I listen to him every week. He knows that if
you want to get people to listen to your sermon, you have to start with a good
story. Just like my father. Remember that, Reverend.
Marty, stay warm.
* * * *
Cara, Danielle and I have been scrambling around getting ready for our meeting with our new City Council member Helen Rosenthal. Our neighborhood clergy are gathering to meet with her. She’s been held up by a budget committee meeting. Her first. So we have time to review our agenda before she arrives. Which she does, soon enough, breathless and in need of a little food after a day of no breaks since breakfast.

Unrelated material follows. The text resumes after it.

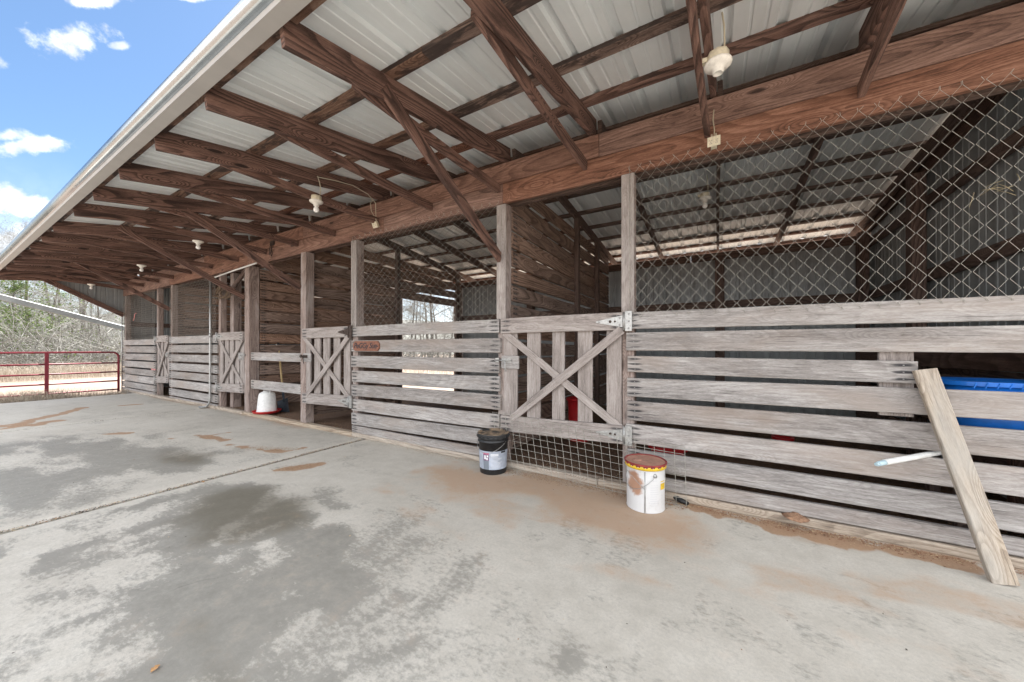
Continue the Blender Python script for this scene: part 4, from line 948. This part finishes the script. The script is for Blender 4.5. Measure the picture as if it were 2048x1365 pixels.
# shovel
SV = empty('shovel', (-6.83, .36, .05), 'dark-bladed shovel with yellow wooden handle and black grip in the open bay', 'shovel')
d0 = Vector((-.04, .0, .10)); d1 = Vector((-.52, .12, 1.33)) ; ax = (d1 - d0).normalized()
mb = MB(); mb.tube([d0 + ax * .33, d0 + ax * 1.12], .0165, 10); obj('handle', mb, M_YWOOD, SV)
mb = MB(); mb.tube([d0 + ax * 1.11, d1 - ax * .01, d1], [.019, .021, .015], 10); obj('grip', mb, M_BLACKP, SV)
mb = MB(); mb.tube([d0 + ax * .06, d0 + ax * .2, d0 + ax * .36], [.012, .021, .019], 10)
sd_ = Vector((.93, .25, .25)).normalized(); nn = ax.cross(sd_).normalized(); sd_ = nn.cross(ax).normalized(); NX, NY = 9, 8; b0 = len(mb.v)
for side_ in (0, 1):
    for j in range(NY + 1):
        for i in range(NX + 1):
            s_ = i / NX * 2 - 1; q = j / NY; wdt = .125 * (1 - .08 * q); L_ = .12 - q * .30
            mb.v.append(d0 + ax * L_ + sd_ * (s_ * wdt) + nn * (-.03 * (s_ * s_) + .02 * q * q + side_ * .003 + (.0)))
st_ = (NX + 1) * (NY + 1)
for side_ in (0, 1):
    for j in range(NY):
        for i in range(NX):
            a = b0 + side_ * st_ + j * (NX + 1) + i; q = (a, a + 1, a + NX + 2, a + NX + 1); mb.face(q if side_ else q[::-1], None, None, 0, True)
for v in mb.v: v.z = max(v.z, -.03)
obj('blade', mb, M_BLADE, SV)

# red tube gate closing the end of the apron
TG = empty('tube_gate', (-14.5, -.16, -.07), 'dark red tubular farm gate closing the far end of the apron', 'gate')
zs = [1.165, .87, .62, .37, .13]; Ly = 3.66
mb = MB(); R_ = .13
fr = [(0, 0, .06), (0, 0, zs[0] - R_)] + [(0, -R_ + R_ * math.cos(a), zs[0] - R_ + R_ * math.sin(a)) for a in [math.radians(k * 15) for k in range(1, 7)]]
fr += [(0, -Ly + R_, zs[0])] + [(0, -Ly + R_ - R_ * math.sin(a), zs[0] - R_ + R_ * math.cos(a)) for a in [math.radians(k * 15) for k in range(1, 7)]] + [(0, -Ly, .06)]
mb.tube(fr, .024, 10); obj('frame', mb, M_GATE, TG)
for z in zs[1:]:
    mb = MB(); mb.tube([(0, -.01, z), (0, -Ly + .01, z)], .0205, 10); obj('rail', mb, M_GATE, TG)
for yy in (-1.22, -2.44):
    mb = MB(); mb.beam((0.0, yy, .0), (0.0, yy, zs[0]), .062, .05, up=(1, 0, 0), nails=False); obj('upright', mb, M_GATE, TG)
mb = MB(); mb.tube([(0, .0, .58), (.03, .06, .60), (.06, .12, .66), (.06, .14, .62), (.02, .08, .56), (0, .0, .56)], .006, 6); mb.tube([(0, -.02, .62), (0, .1, .63)], .008, 6); obj('chain', mb, M_RUST, TG)
mb = MB(); mb.tube([(-14.5, -Ly - .3, -.12), (-14.5, -Ly - .3, 1.5)], .065, 14); obj('gate_post', mb, M_POST, None, 'round wooden gate post at the left end of the red gate', 'post')
# long grey metal boom beyond the gate
mb = MB(); mb.beam((-15.5, -5.2, 3.52), (-15.5, .9, 1.57), .05, .15, nails=False, segs=3, ch=.02); mb.tube([(-15.5, -4.9, -.1), (-15.5, -4.9, 3.4)], .05, 10); mb.tube([(-15.5, .8, -.1), (-15.5, .8, 1.6)], .03, 10)
obj('metal_boom', mb, simple('dull_galvanised', (.30, .32, .32), .5, .3, .15, 4), None, 'sloping grey metal beam reaching down behind the barn end', 'beam')

# loose mud heap on a slat, leaf, crumbs
mb = MB(); b0 = 0
mb.lathe([(.0, .03), (.012, .027), (.03, .019), (.05, .009), (.075, .0)], 18, (.462, -.075, .056))
for v in mb.v:
    q = mnoise.noise(Vector(v) * 60) * .014; v.z += q; v.x += mnoise.noise(Vector(v) * 55) * .008; v.y = min(v.y, -.05) if v.y > -.05 else v.y
mb.f = [tuple(reversed(f)) for f in mb.f]; obj('mud_clod', mb, M_DIRT, None, 'small clod of brown mud on the sill under the right stall slats', 'mud')
def leaf(x, y, a, s, label):
    mb = MB(); out = [(0, -.5), (.22, -.25), (.38, .05), (.22, .2), (.3, .42), (0, .6), (-.3, .4), (-.2, .2), (-.4, .0), (-.2, -.3)]
    for zz in (.0, .0012): 
        for (p, q) in out: mb.v.append(Vector((x + s * (p * math.cos(a) - q * math.sin(a)), y + s * (p * math.sin(a) + q * math.cos(a)), .007 + zz + .012 * abs(p) * 1.2 * s / .05)))
    mb.face(range(10, 20)); mb.face(list(range(10))[::-1])
    for i in range(10): j = (i + 1) % 10; mb.face((i, j, 10 + j, 10 + i))
    obj('fallen_leaf', mb, simple('dry_leaf', (.48, .27, .12), .7, 0, .3, 60), None, label, 'leaf')
leaf(-1.81, -2.64, .6, .03, 'dry brown leaf lying on the damp concrete at the front'); leaf(-3.97, -1.78, 1.5, .035, 'dry tan leaf caught at the concrete joint')
# crumbs of soil and chaff along the sill and in the joints
mb = MB()
def crumb(x, y, z, s, mi):
    b0 = len(mb.v); P = [Vector((rnd.gauss(0, 1), rnd.gauss(0, 1), rnd.uniform(.1, .9) * (1 if i == 3 else -.2))) for i in range(4)]
    for p in P: mb.v.append(Vector((x, y, z)) + p * s)
    for f in ((0, 1, 2), (0, 2, 3), (0, 3, 1), (1, 3, 2)): mb.face(tuple(b0 + i for i in f), None, None, mi)
for k in range(5200):
    x = rnd.uniform(-13, 2); y = -.082 - abs(rnd.gauss(0, .035)) ; crumb(x, y, .002, rnd.uniform(.001, .0042), rnd.choice((0, 0, 1, 2)))
for k in range(2500):
    x = rnd.gauss(.55, .55); y = -.09 - abs(rnd.gauss(0, .05)); crumb(x, y, .003, rnd.uniform(.0012, .0055), rnd.choice((0, 0, 1, 2)))
for k in range(2600):
    x = rnd.uniform(-1.9, -.2); y = rnd.uniform(-.12, -.2) + rnd.gauss(0, .03); crumb(x, y, .002, rnd.uniform(.001, .0045), rnd.choice((0, 1, 2)))
for k in range(4200):
    y = rnd.uniform(-5.5, -.1); x = J1 + .0 + rnd.gauss(0, .02); crumb(x, y, -.004, rnd.uniform(.0015, .006), rnd.choice((0, 3, 3, 1)))
for k in range(700):
    y = rnd.uniform(-5.5, -.1); x = J2 + rnd.gauss(0, .01); crumb(x, y, -.006, rnd.uniform(.0015, .006), rnd.choice((0, 3, 3)))
for P, r, n in (([(-3.75, -1.27), (-3.56, -.97)], .05, 900), ([(-4.9, -1.05), (-4.3, -.8)], .05, 1200), ([(-6.2, -1.1), (-5.55, -1.02)], .05, 500), ([(-9.6, -2.3), (-9.2, -2.1)], .1, 400)):
    for k in range(n): f = rnd.random(); crumb(P[0][0] * (1 - f) + P[1][0] * f + rnd.gauss(0, r), P[0][1] * (1 - f) + P[1][1] * f + rnd.gauss(0, r), .003, rnd.uniform(.001, .004), rnd.choice((0, 0, 1)))
for k in range(420): crumb(rnd.uniform(-9, 2.2), rnd.uniform(-3, -.2), .003, rnd.uniform(.0015, .0045), rnd.choice((0, 1, 3, 3)))
obj('soil_crumbs', mb, [M_DIRT, simple('straw_bit', (.55, .42, .26), .9), simple('red_soil', (.27, .13, .075), .95), simple('dark_grit', (.06, .05, .042), .9)], None, 'soil crumbs and straw scattered along the sill and joints', 'soil', None, 'stuff')
mb = MB()
for k in range(9000):
    x = rnd.uniform(-8.6, 1.9); y = rnd.uniform(.03, 1.0) ** 1.3; crumb(x, y, .03, rnd.uniform(.002, .008), rnd.choice((0, 0, 1, 2, 3)))
obj('stall_litter', mb, [M_DIRT, simple('straw_bit2', (.45, .33, .2), .9), simple('wood_shaving', (.22, .13, .08), .95), simple('dark_litter', (.06, .042, .03), .9)], None, 'brown bedding and droppings on the stall floors', 'litter', None, 'stuff')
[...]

Here are the issues we raise:
Helen makes a point |
* Homelessness. We’re all experiencing the
effects of the doubling of homeless people during the Bloomberg years. And the
warehousing of people . And the inefficiency and irrationality of the
privatization of homeless services. She writes down those phrases, warehousing,
privatization of homelessness. Father Duffel points out that as chair of the
contracts committee, Helen has power over who gets these contracts. It’s time
to get them away from slumlords and work with successful community based
programs like WSSFSH. Helen takes careful notes.

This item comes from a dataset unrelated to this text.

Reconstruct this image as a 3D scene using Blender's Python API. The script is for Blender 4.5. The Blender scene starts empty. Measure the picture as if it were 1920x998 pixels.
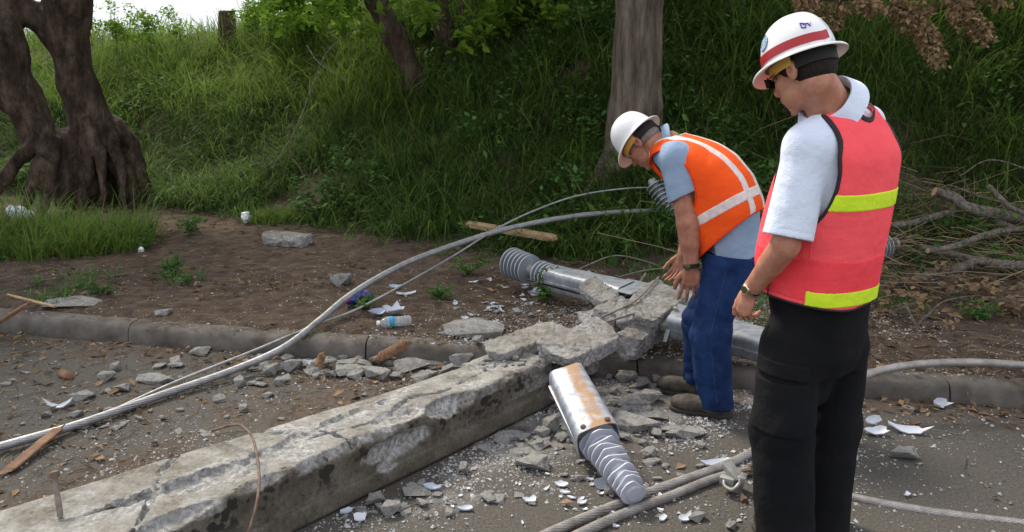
import bpy, bmesh, math, random
import numpy as np
from mathutils import Vector, Matrix, noise as mnoise

# ------------------------------------------------------------------ camera, sky, sun, exposure
scene = bpy.context.scene
COL = scene.collection
R = math.radians
PITCH, FPX, CAMH = R(12.8), 1536.0, 1.65
cam_d = bpy.data.cameras.new('camera')
cam = bpy.data.objects.new('camera', cam_d)
COL.objects.link(cam)
cam.location = (0, 0, CAMH)
cam.rotation_euler = (R(90) - PITCH, 0, 0)
cam_d.sensor_width = 36.0
cam_d.lens = 36.0 * FPX / 1920.0
cam_d.clip_start = 0.05
cam_d.clip_end = 3000
scene.camera = cam

SUN_EL, SUN_AZ = R(48), R(-38)        # azimuth measured from +Y towards +X
world = bpy.data.worlds.new("World")
scene.world = world
world.use_nodes = True
wn, wl = world.node_tree.nodes, world.node_tree.links
bg = wn['Background']
sky = wn.new('ShaderNodeTexSky')
sky.sky_type = 'NISHITA'
sky.sun_disc = False
sky.sun_elevation = SUN_EL
sky.sun_rotation = SUN_AZ
sky.air_density = 1.0
sky.dust_density = 2.0
tc = wn.new('ShaderNodeTexCoord')
cn = wn.new('ShaderNodeTexNoise')
cn.inputs['Scale'].default_value = 2.2
cn.inputs['Detail'].default_value = 6
mp = wn.new('ShaderNodeMapping')
mp.inputs['Scale'].default_value = (1, 1, 3.5)
wl.new(tc.outputs['Generated'], mp.inputs['Vector'])
wl.new(mp.outputs['Vector'], cn.inputs['Vector'])
cr = wn.new('ShaderNodeValToRGB')
cr.color_ramp.elements[0].position = 0.22
cr.color_ramp.elements[0].color = (0.35, 0.35, 0.35, 1)
cr.color_ramp.elements[1].position = 0.5
cr.color_ramp.elements[1].color = (1, 1, 1, 1)
wl.new(cn.outputs['Fac'], cr.inputs['Fac'])
cm = wn.new('ShaderNodeMixRGB')
cm.inputs['Color2'].default_value = (9.0, 9.3, 9.9, 1)      # cloud deck brightness before the strength below
wl.new(cr.outputs['Color'], cm.inputs['Fac'])
wl.new(sky.outputs['Color'], cm.inputs['Color1'])
wl.new(cm.outputs['Color'], bg.inputs['Color'])
bg.inputs['Strength'].default_value = 0.085

sun_d = bpy.data.lights.new('sun', 'SUN')
sun_d.energy = 3.2
sun_d.angle = R(14)
sun_d.color = (1.0, 0.90, 0.74)
sun = bpy.data.objects.new('sun', sun_d)
COL.objects.link(sun)
sd = Vector((math.sin(SUN_AZ) * math.cos(SUN_EL), math.cos(SUN_AZ) * math.cos(SUN_EL), math.sin(SUN_EL)))
sun.rotation_euler = (-sd).to_track_quat('-Z', 'Y').to_euler()

vs = scene.view_settings
vs.view_transform = 'Standard'
vs.look = 'None'
vs.exposure = 0.7
vs.gamma = 1
vs.use_curve_mapping = False
scene.cycles.use_denoising = True
scene.cycles.max_bounces = 6
scene.cycles.diffuse_bounces = 3
scene.cycles.glossy_bounces = 2
scene.cycles.transmission_bounces = 4
scene.cycles.transparent_max_bounces = 4

# ------------------------------------------------------------------ point from a pixel of the 1920 px photograph
_c, _s = math.cos(PITCH), math.sin(PITCH)
def U(px, py, z=None, Y=None):
    a = (px - 960) / FPX; b = (499 - py) / FPX
    d = np.array([a, _c + b * _s, -_s + b * _c])
    t = (z - CAMH) / d[2] if z is not None else Y / d[1]
    return np.array([0, 0, CAMH]) + d * t

def norm(v):
    v = np.asarray(v, float); return v / max(np.linalg.norm(v), 1e-9)

# ------------------------------------------------------------------ noise in numpy
def _hash(ix, iy, iz, seed):
    h = (ix * 374761393 + iy * 668265263 + iz * 2147483647 + seed * 974634777) & 0xffffffff
    h = ((h ^ (h >> 13)) * 1274126177) & 0xffffffff
    h = ((h ^ (h >> 16)) * 2246822519) & 0xffffffff
    return ((h ^ (h >> 15)) & 0xffff) / 32767.5 - 1.0
def vn(P, seed=0):
    P = np.asarray(P, float)
    I = np.floor(P).astype(np.int64); F = P - I
    F = F * F * (3 - 2 * F)
    x, y, z = I[..., 0], I[..., 1], I[..., 2]
    fx, fy, fz = F[..., 0], F[..., 1], F[..., 2]
    def L(a, b, t): return a + (b - a) * t
    return L(L(L(_hash(x, y, z, seed), _hash(x + 1, y, z, seed), fx), L(_hash(x, y + 1, z, seed), _hash(x + 1, y + 1, z, seed), fx), fy),
             L(L(_hash(x, y, z + 1, seed), _hash(x + 1, y, z + 1, seed), fx), L(_hash(x, y + 1, z + 1, seed), _hash(x + 1, y + 1, z + 1, seed), fx), fy), fz)
def fbm(P, o=3, seed=0):
    P = np.asarray(P, float); s = 0; a = 1.0; t = 0
    for k in range(o):
        s = s + a * vn(P * 2 ** k + k * 17.3, seed + k); t += a; a *= .5
    return s / t

# ------------------------------------------------------------------ objects
ORG = {}
def _link(o, parent):
    COL.objects.link(o)
    if parent is not None:
        o.parent = parent
        ORG[o.name] = ORG[parent.name]
def tag(o, label=None, cat=None, group=None, kind=None):
    if label: o['label'] = label
    if cat: o['category'] = cat
    if group: o['group'] = group
    if kind: o['kind'] = kind
    return o
def root(name, label, cat, loc, group=None):
    o = bpy.data.objects.new(name, None)
    o.empty_display_size = 0.1
    o.location = loc
    COL.objects.link(o)
    ORG[o.name] = np.array(loc, float)
    return tag(o, label, cat, group)
def mk(name, V, F, mat, parent=None, smooth=True, loc=None, attrs=None, mats=None, midx=None, sharp=50):
    """V in world coordinates; F an (n,3|4) array or a list of faces"""
    V = np.asarray(V, float)
    if parent is not None: O = ORG[parent.name]
    elif loc is not None: O = np.array(loc, float)
    else: O = np.array([(V[:, 0].min() + V[:, 0].max()) / 2, (V[:, 1].min() + V[:, 1].max()) / 2, V[:, 2].min()])
    me = bpy.data.meshes.new(name)
    V = V - O
    if isinstance(F, np.ndarray):
        n, m = F.shape
        me.vertices.add(len(V)); me.vertices.foreach_set('co', V.astype(np.float32).ravel())
        me.loops.add(n * m); me.loops.foreach_set('vertex_index', F.astype(np.int32).ravel())
        me.polygons.add(n)
        me.polygons.foreach_set('loop_start', np.arange(0, n * m, m, dtype=np.int32))
        me.polygons.foreach_set('loop_total', np.full(n, m, dtype=np.int32))
        me.update(calc_edges=True)
    else:
        me.from_pydata([tuple(v) for v in V], [], F)
        me.update()
    if attrs:
        for an, av in attrs.items():
            at = me.attributes.new(an, 'FLOAT', 'POINT')
            at.data.foreach_set('value', np.asarray(av, np.float32))
    me.polygons.foreach_set('use_smooth', np.full(len(me.polygons), bool(smooth)))
    if mats:
        for m_ in mats: me.materials.append(m_)
        if midx is not None: me.polygons.foreach_set('material_index', np.asarray(midx, np.int32))
    else: me.materials.append(mat)
    me.update()
    if smooth and len(V) < 40000 and sharp: me.set_sharp_from_angle(angle=math.radians(sharp))
    o = bpy.data.objects.new(name, me)
    if parent is None:
        o.location = O
    _link(o, parent)
    if parent is None: ORG[o.name] = O
    return o
def merge(parts):
    """[(V,F list/array)] -> one V, F list"""
    VV, FF, n = [], [], 0
    for V, F in parts:
        V = np.asarray(V, float); VV.append(V)
        FF += [[int(i) + n for i in f] for f in F]
        n += len(V)
    return np.vstack(VV), FF

# ------------------------------------------------------------------ signed distance shapes -> mesh
class Prim:
    def __init__(s, f, c, r): s.f, s.c, s.r = f, np.asarray(c, float), r
    def __call__(s, P): return s.f(P)
def cone(a, b, ra, rb):
    a = np.asarray(a, float); b = np.asarray(b, float); ba = b - a; L2 = max(ba @ ba, 1e-12)
    def f(P):
        pa = P - a
        h = np.clip(pa @ ba / L2, 0, 1)
        return np.linalg.norm(pa - h[:, None] * ba, axis=1) - (ra + (rb - ra) * h)
    return Prim(f, (a + b) / 2, math.sqrt(L2) / 2 + max(ra, rb))
def chain(pts, rs): return [cone(pts[i], pts[i + 1], rs[i], rs[i + 1]) for i in range(len(pts) - 1)]
def frame(z, y):
    """rows = local x,y,z axes in world; z main axis, y as close as possible to given"""
    z = norm(z); y = np.asarray(y, float); y = norm(y - z * (y @ z)); x = np.cross(y, z)
    return np.array([x, y, z])
def ell(c, r, M=None):
    c = np.asarray(c, float); r = np.asarray(r, float)
    def f(P):
        q = P - c
        if M is not None: q = q @ M.T
        k0 = np.linalg.norm(q / r, axis=1); k1 = np.linalg.norm(q / (r * r), axis=1)
        return k0 * (k0 - 1) / np.maximum(k1, 1e-6)
    return Prim(f, c, max(r))
def rbox(c, h, M=None, rad=0.01):
    c = np.asarray(c, float); h = np.asarray(h, float) - rad
    def f(P):
        q = P - c
        if M is not None: q = q @ M.T
        q = np.abs(q) - h
        return np.linalg.norm(np.maximum(q, 0), axis=1) + np.minimum(q.max(axis=1), 0) - rad
    return Prim(f, c, np.linalg.norm(h) + rad)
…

* Finally, landmarking. There are a variety of issues here. It affects many of our congregations. There is the basic church state issue: our buildings were left to
us not as ends in themselves but as means to mission. That needs to be primary
with no imposition from outside. On the other hand, we are aware of the work
done in the UK (sadly not US) in the area of theology of built environment.
That is what we build, where we build and how we build, and conversely, what we
preserve or tear down, has profound theological and spiritual consequences for
the communities we live in. We do believe, however, that if a community deems a
particular building as an integral part of its cultural heritage, there is an
accompanying responsibility to help preserve that building as part of our
common shared legacy. You can’t impose state restrictions on the one hand and
then use separation theory to avoid support. Helen admits as to not having known what to do when the West-Park designation came before Community Board 7 while she was chair. And that the community and politicians had left promises unfulfilled. We agree to have one meeting
focusing just on this.
Pastors Elise and Bob, Councilmember Helen Rosenthal and Marc Greenberg of the Interfaith Assembly |
We’ve reached the end of our agreed upon
time. The Dzieci folks are anxious to
begin their Sacred Harp singing. Elise
is anxious to get to Advent and prepare for tonight’s Palestine Film Series movie.
Mark G of the Interfaith Assembly, Helen and I retreat to my office to wrap up.
She is interested in a regular meeting with our clergy group as a sounding
board, values check. I encourage to continue to create her own office, that is
be herself and not try and live up to any other images of what a Councilmember
is. She is already doing that. An engaging combination of policy wonk, numbers
cruncher and boundless enthusiasm for political engagement. This should be good.
* * * *
While I’m meeting with Helen and Marc, a
friend of my friend Jack, Mark P, drops by a DVD of Jack’s living memorial.
When I’m alone later, I watch it and am happy to see that I was there. And that
I too was a reader and part of this living tribute. I study the pictures.
Remember the day. He left a collection
of 10 poems as well.
Dzieci enters the sanctuary. Lloyd and the
Workcenter contingent are in the gym for Open Choir. Martin and Noche still in
rehearsal. I’m on my way to join Elise at Advent for the Attack, another in our
Palestine series. Raises questions about the complexity of relationships under
occupation. And we struggle with insights into what pushes people into
terrorism, the limits of liberal tolerance without attention to power
dynamics. Elise asks me to lead the
discussion. As always, it’s hard. Very hard. Emotions run deep. We stay at it.